I still do my midi/sequencing on a very old version of Cakewalk..Pro Audio 8...circa 2000?.......using soundfonts via Coolsoft or Omni midi(drivers?)

TTS , in Cakewalk/Bandlab is a good suggestion for your basic needs. But, to me , it's just another soundfont. However....do not underestimate it's 16 midi channels

like the Roland Sound Canvas....(rompler?)...........and sometimes the sound you are after....... ...just might be in there!!

 

However, I am using CakewalkBandlab...the free one........and I am learning every day the limits of a 4GB laptop!! 

The new program is not the same as the old one....but many similarites still prevail. I feel at home.  Many wonderful tutorials out there...plse chk out "Mike_ Creative Sauce"

on You Tube......nice'n easy.....................basics to advanced.

Lots of good free stuff out there

If you are looking at Orch/Jazz....which I am.....these may help.

ORCH:

Fee VST......then I would recommend.....Spitfire/Labs BBC...(forgot the proper descripton) 
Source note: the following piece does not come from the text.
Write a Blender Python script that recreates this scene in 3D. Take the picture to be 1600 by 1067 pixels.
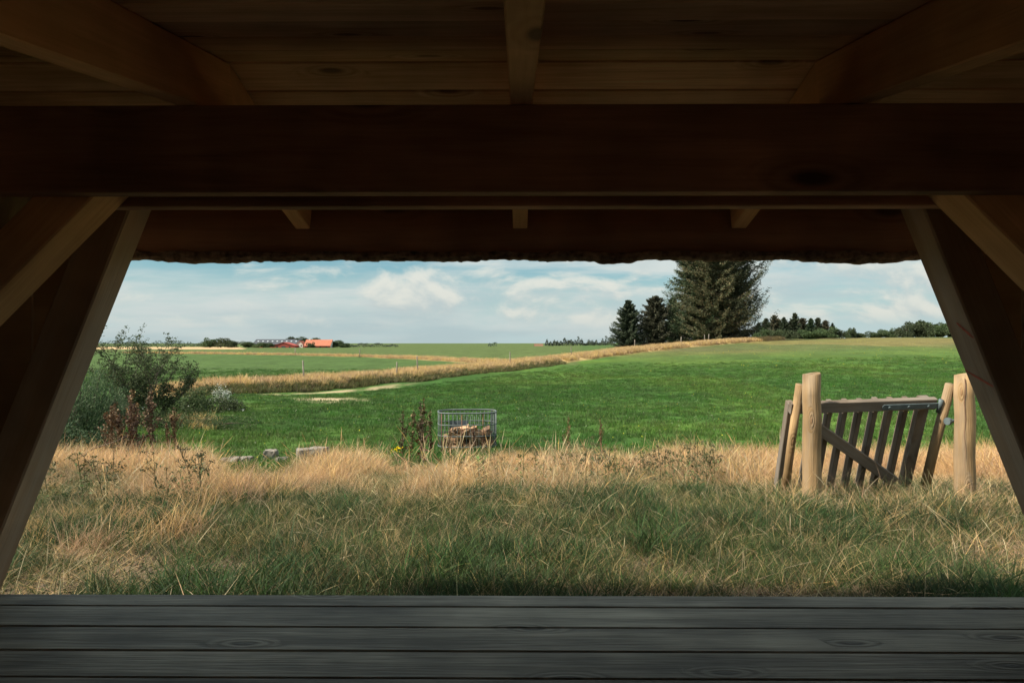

Orhestools via Sampletank( 3 free)....just managed to install that last week...........and Sine player (Orchestral Tools) the spelling is correct.

Free Kontakt player....the upright bass and jazz gtr are getting pretty damned close for me. And yes you can tweak and save as.

Drums?...Sitala sampler....I am playing around with it....(Orange Tree samples "Jazz Funk Kit")

 

Hope this might help you acheive the sound you are after on your device. 

And before I go....don't get fogged by the plethora of gadgets and gizmos....................Beethoven wrote "da da da daaaaah" without any of it!!!! Love and peace.